The rise in JGB yields and the fall in the yen have put the Bank of Japan in a dilemma of trying to control interest rates and stimulate the economy without letting the yen fall too far.
The problem is partly caused by the U.S., as higher U.S. interest rates relative to those in Japan push the dollar up against the yen.
The yen fell to 149.82 yen to the dollar in intraday Tokyo trading Monday, its lowest level since October 2022. The Bank of Japan's quarterly business climate survey released on Monday showed an improvement in big companies' views of the economy, and the 10-year JGB yield rose to 0.775 per cent, the highest level since September 2013.

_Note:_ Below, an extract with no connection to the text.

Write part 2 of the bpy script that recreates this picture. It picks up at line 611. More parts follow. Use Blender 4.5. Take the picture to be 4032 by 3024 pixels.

The Bank of Japan is worried about rising interest rates too fast. The Bank of Japan has capped the yield on its benchmark government bonds at 1%, and analysts say it does not want rates to rise too quickly.
As a result, the Bank of Japan said Monday it would buy more government bonds with maturities of five to 10 years on Wednesday. The Bank of Japan took similar emergency action on Friday. Those moves tend to push down bond yields and, all else being equal, the yen.
While currency policy isn't the BOJ's direct responsibility, boj Governor Kazuo Ueda has said the central bank is watching the yen closely because of its impact on Japan's economy.
Makoto Noji, strategist at SMBC Nikko Securities, estimates that Japanese interest rates would have to rise by about 0.8 percentage points to support a 10-yen rise against the dollar. But Japan's economy isn't strong enough to withstand those rates, so the yen is likely to stay weak, he said.